闭口不言 sessiz kalmak
Explanation
指紧闭嘴唇,一句话也不说。形容沉默不语,或因某种原因而保持沉默。
Bu, dudakları sıkıca kapatmak ve tek kelime bile etmemek anlamına gelir. Bir nedenden dolayı sessizliği veya suskunluğu tanımlar.
Origin Story
话说唐朝时期,有一个名叫李白的诗人,他一生豪放不羁,爱酒如命,也爱说大话。有一次,他喝醉了酒,在长安街头信口开河,夸下海口说自己能喝掉黄河水。这话传到了唐玄宗的耳朵里,玄宗皇帝很好奇,便召见了他。在皇宫里,李白依然大言不惭,又说了一些狂妄之言。玄宗皇帝虽然欣赏他的才华,但也对他的行为感到不满,于是便训斥了他一番。李白虽然酒醒了一些,但也知道自己说错了话,便闭口不言,再也不提此事。从此以后,李白变得谨慎了许多,不再像以前那样口无遮拦了。

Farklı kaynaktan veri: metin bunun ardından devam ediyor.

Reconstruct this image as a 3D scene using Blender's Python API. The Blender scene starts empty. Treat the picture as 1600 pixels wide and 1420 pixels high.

Söylendiğine göre Tang Hanedanlığı döneminde, özgür kişiliği, alkole olan sevgisi ve övünme eğilimiyle bilinen Li Bai adında bir şair vardı. Bir keresinde sarhoşken, Chang'an sokaklarında Sarı Nehir'in suyunu içebileceğini böbürlendi. Bu, İmparator Xuanzong'un kulağına ulaştı ve onu çağırdı. İmparatorluk sarayında Li Bai övünmeye devam etti ve İmparator onu azarladı. Biraz ayıldığında Li Bai hatasını anladı ve sessiz kaldı, bir daha asla bahsetmedi. O zamandan beri Li Bai çok daha dikkatli hale geldi ve eskisi kadar pervasız değildi.
Usage
常用来形容人因为某种原因而保持沉默,或不愿开口说话。
Genellikle bir nedenden dolayı sessiz kalan veya konuşmayı reddeden birini tanımlamak için kullanılır.
Examples
-
庭审上,被告人闭口不言,拒不认罪。
tíngshěnshang, bèigàorén bìkǒubùyán, jùbùrènzuì
Mahkemede, sanık suskun kaldı ve suçlu olduğunu kabul etmeyi reddetti.
-
面对记者的提问,他闭口不言,一言不发。
miànduì jìzhě de tíwèn, tā bìkǒubùyán, yīyánbùfā
Gazetecilerin sorularıyla karşı karşıya kaldığında, sessiz kaldı.
-
遭受了不白之冤,他选择了闭口不言,任凭别人诽谤。
zāoshòule bùbái zhīyuān, tā xuǎnzéle bìkǒubùyán, rèn'píng biérén fěibàng
Adaletsizliğe uğrayınca, sessiz kalmayı ve başkalarının onu karalamasına izin vermeyi tercih etti.